例えば、ストレートに言い過ぎると良くないから遠回しな言い方にしてみたり。

『死ぬ』という言葉を使うのはストレートすぎるから『息を引き取る』と言ったりするよね。

そんな感じで英語にも実際の辞書的な意味と、微妙なニュアンスの違いを含む意味ってのがあって、こいつらを『ディノテーション』『コノテーション』って言うんだ。

『ディノテーション』が辞書的な意味で、『コノテーション』が微妙なニュアンスの違いを含んだ言葉ね。

例えば、『安楽死』のことを "euthanasia" って言うんだけど、これを "legal murder" って言うこともできるんだよ。けど、こっちの方が少し印象は悪い。

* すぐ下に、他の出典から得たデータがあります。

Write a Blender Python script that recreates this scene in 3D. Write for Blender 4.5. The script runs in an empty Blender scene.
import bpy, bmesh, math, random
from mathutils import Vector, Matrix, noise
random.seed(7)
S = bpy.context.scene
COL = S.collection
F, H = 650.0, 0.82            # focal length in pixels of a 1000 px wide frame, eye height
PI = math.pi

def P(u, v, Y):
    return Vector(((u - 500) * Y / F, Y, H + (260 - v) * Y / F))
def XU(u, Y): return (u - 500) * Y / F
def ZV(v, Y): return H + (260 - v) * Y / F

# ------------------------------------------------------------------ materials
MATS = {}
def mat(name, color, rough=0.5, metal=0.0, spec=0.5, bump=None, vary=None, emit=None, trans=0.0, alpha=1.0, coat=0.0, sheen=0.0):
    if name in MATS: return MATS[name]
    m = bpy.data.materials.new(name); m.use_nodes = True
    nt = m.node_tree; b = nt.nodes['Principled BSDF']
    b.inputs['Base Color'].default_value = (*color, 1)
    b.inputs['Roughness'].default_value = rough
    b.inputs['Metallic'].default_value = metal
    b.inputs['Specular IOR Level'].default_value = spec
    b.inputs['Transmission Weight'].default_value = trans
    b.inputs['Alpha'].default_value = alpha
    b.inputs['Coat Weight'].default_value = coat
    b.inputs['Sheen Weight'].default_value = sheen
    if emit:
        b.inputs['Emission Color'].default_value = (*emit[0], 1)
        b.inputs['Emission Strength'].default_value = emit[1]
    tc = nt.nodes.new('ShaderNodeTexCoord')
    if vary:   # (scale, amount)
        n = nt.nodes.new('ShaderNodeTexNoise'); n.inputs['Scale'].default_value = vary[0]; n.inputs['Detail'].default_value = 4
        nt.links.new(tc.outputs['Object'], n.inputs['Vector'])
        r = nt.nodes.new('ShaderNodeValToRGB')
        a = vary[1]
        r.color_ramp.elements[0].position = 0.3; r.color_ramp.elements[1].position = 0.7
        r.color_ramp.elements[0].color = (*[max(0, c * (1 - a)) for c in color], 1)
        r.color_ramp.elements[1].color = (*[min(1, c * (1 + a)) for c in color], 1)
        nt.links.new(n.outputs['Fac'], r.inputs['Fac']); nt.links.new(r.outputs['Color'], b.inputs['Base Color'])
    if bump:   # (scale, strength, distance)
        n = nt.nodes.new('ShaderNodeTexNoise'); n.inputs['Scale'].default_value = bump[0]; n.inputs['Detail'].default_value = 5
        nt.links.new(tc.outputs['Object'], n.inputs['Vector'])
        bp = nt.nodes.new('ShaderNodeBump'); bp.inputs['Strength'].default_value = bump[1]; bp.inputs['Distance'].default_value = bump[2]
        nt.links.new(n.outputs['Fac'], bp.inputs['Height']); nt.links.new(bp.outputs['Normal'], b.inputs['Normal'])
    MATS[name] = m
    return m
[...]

逆に、"mercy killing" とも言うんだけど、こっちの方が印象を良いんだよね。

てな感じで同じことを指したい時でもコノテーションを変えて微妙な感じの違いを伝えることも重要らしい。

イギリスに住んでいた時、大学の友達が使っていた英語ですごく印象的に残っている言い回しがあるんだよ。

そいつとは別のやつですごく金遣いの粗いやつがいるんだよ。

バイトした金は大体飲み代に消えて、酔ったら暴れるっていうめちゃくちゃめんどくさい奴なんだけど、そいつの話をしてたんだよね。

『金遣いが荒い』ってのは一言で言うなら "extravagant" とかって言うんだけど、他にも "spend money wastefully" とか "wasteful spending" って言ったりするの。

それ以外にも『金遣いが荒い人』って意味で "a spendthrift" て表現もあるんだよね。

こいつらはあんまり印象が好ましくないんだよ。

けど、その時に彼はその金遣いが荒い奴の説明をするときに "He isn't financially wise" って言ったんだよ。

直訳すると『彼は財政的に賢くないんだ』って意味なんだけど、つまりお金の使い方が上手くないってことの遠回しな表現なんだよね。

これもなるべく印象が悪くならないようにするための配慮だと思うんだけど、これも一つのコノテーションだ。

こんな感じで英語にもさまざまな表現があって、コンテキストや伝えたいニュアンスの違いによって違う語彙を適切に選び出さなきゃいけないんだよね。

大変って思うかもしれないけど、逆にそういうことを知った上で英語を見ると面白いかもしれないね。

英語の歴史と文章の書き方。


最後まで読んでいただきありがとうございました。